PROBLEM STATEMENT —
Find the lines holding the string "this" in the data, then copy all of them.

RECORDS TO USE —

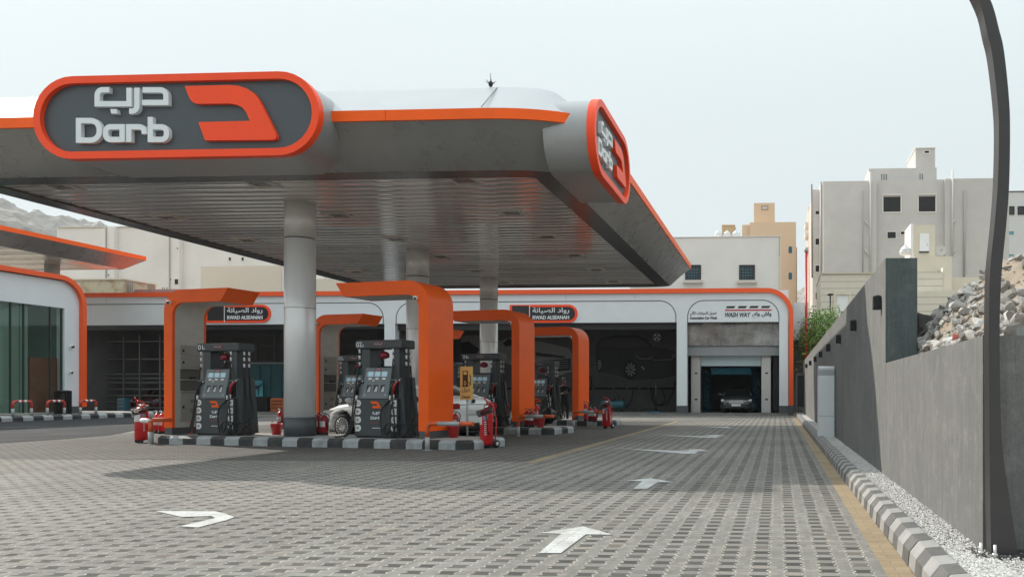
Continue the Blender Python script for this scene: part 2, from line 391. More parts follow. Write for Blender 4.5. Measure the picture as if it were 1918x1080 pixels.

---

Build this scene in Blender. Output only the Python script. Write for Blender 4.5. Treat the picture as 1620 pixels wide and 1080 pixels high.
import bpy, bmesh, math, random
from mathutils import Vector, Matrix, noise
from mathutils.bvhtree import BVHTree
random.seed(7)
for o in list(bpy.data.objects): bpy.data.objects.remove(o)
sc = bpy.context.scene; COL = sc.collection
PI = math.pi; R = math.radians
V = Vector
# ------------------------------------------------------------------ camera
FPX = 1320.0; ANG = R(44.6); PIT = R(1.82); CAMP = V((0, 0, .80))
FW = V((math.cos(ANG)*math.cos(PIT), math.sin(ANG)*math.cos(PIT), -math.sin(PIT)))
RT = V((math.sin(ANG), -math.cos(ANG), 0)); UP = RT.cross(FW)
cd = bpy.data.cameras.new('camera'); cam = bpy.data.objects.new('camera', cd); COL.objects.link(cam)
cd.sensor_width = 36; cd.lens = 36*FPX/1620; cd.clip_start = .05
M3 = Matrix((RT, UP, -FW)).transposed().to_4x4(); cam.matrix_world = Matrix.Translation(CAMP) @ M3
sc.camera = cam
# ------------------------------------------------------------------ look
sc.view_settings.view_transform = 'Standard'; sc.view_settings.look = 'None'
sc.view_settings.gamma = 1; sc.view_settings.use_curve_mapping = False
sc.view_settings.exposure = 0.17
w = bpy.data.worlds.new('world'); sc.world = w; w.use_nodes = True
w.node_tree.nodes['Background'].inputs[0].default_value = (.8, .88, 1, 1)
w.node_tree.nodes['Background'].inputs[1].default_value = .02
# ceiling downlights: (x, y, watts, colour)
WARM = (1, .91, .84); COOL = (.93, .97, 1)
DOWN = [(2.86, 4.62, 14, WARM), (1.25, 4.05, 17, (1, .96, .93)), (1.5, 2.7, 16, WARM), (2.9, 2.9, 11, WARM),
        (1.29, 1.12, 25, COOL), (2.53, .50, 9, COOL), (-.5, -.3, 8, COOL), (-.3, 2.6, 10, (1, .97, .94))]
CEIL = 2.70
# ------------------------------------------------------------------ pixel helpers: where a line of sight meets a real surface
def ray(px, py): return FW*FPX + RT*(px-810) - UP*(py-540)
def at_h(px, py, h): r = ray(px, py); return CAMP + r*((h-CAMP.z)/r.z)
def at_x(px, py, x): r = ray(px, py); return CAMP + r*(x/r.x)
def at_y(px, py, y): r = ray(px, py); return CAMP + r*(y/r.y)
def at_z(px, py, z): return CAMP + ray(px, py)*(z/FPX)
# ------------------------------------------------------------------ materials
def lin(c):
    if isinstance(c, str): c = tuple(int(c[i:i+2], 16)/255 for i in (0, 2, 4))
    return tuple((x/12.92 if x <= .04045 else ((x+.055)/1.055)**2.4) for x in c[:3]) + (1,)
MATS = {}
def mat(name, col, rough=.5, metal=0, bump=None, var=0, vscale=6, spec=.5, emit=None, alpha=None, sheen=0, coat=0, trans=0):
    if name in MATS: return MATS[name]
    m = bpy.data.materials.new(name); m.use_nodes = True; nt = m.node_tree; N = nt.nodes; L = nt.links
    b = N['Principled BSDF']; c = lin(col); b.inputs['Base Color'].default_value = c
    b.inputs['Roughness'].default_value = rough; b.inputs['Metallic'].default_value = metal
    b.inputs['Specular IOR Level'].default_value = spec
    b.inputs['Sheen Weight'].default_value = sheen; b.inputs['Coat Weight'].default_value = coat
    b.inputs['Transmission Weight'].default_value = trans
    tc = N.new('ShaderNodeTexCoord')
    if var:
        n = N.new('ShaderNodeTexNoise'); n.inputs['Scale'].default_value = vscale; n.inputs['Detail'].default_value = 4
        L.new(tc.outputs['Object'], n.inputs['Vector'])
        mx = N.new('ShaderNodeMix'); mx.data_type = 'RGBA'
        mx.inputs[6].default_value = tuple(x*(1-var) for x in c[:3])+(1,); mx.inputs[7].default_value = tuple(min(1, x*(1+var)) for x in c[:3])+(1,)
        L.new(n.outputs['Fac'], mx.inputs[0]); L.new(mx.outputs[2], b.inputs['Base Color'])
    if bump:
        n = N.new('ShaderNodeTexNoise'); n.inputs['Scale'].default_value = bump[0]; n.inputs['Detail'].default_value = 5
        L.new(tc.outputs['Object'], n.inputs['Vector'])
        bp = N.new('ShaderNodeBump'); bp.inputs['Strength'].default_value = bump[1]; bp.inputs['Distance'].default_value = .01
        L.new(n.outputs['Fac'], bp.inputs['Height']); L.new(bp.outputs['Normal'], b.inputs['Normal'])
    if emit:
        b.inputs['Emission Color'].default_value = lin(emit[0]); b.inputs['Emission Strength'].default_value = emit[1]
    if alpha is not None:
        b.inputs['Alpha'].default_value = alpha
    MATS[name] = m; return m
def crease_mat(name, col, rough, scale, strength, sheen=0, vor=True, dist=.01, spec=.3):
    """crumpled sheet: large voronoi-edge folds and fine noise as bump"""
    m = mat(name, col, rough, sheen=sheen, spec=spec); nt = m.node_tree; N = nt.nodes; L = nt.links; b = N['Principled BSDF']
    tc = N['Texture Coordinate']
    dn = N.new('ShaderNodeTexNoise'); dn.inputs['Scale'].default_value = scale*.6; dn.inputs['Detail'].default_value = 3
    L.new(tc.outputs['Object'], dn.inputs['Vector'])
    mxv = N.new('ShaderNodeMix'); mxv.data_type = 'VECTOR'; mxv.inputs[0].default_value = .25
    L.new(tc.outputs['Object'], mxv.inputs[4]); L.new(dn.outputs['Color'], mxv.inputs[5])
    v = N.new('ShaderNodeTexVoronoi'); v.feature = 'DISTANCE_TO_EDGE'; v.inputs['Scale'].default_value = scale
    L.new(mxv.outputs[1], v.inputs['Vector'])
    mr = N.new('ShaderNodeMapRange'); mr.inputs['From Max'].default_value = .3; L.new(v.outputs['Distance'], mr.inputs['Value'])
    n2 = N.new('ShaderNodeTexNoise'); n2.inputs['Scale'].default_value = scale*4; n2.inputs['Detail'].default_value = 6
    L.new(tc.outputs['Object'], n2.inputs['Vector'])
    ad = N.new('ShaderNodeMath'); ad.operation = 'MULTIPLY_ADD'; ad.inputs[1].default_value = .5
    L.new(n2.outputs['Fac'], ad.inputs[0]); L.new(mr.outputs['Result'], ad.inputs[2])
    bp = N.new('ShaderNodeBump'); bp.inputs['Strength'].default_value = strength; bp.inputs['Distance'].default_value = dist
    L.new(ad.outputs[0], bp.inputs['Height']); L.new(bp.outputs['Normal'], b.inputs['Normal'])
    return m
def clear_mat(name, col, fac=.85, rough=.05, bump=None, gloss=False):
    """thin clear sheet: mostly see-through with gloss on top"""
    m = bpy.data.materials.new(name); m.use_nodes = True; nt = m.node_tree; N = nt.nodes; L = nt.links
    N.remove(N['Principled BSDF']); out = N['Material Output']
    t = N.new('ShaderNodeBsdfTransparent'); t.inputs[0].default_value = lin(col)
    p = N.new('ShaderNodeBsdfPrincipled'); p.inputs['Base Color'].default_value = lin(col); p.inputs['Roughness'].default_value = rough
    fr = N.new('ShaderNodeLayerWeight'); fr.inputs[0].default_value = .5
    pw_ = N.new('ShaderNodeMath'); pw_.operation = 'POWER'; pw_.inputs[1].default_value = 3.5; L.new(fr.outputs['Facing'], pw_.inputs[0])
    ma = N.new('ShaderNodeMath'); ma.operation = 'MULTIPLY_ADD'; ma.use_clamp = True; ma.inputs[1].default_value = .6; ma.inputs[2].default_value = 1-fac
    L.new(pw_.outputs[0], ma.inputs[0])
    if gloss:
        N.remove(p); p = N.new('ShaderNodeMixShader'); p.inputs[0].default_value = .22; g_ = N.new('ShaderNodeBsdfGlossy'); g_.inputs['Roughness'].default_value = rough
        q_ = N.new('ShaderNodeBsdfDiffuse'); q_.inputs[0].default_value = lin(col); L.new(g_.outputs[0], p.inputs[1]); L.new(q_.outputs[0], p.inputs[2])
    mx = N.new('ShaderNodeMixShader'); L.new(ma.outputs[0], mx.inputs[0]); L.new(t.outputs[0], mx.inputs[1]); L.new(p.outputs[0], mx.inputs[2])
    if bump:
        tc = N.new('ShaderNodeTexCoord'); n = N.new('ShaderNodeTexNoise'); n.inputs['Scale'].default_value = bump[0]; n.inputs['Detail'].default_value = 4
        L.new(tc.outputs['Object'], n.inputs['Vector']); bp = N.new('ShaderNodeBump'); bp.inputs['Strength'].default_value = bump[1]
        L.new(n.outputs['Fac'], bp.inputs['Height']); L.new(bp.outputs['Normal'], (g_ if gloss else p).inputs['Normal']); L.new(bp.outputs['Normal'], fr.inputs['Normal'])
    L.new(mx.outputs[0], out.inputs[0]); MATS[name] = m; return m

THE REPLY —
Continue the Blender Python script for this scene: part 2, from line 391. More parts follow. Write for Blender 4.5. Measure the picture as if it were 1918x1080 pixels.
Build this scene in Blender. Output only the Python script. Write for Blender 4.5. Treat the picture as 1620 pixels wide and 1080 pixels high.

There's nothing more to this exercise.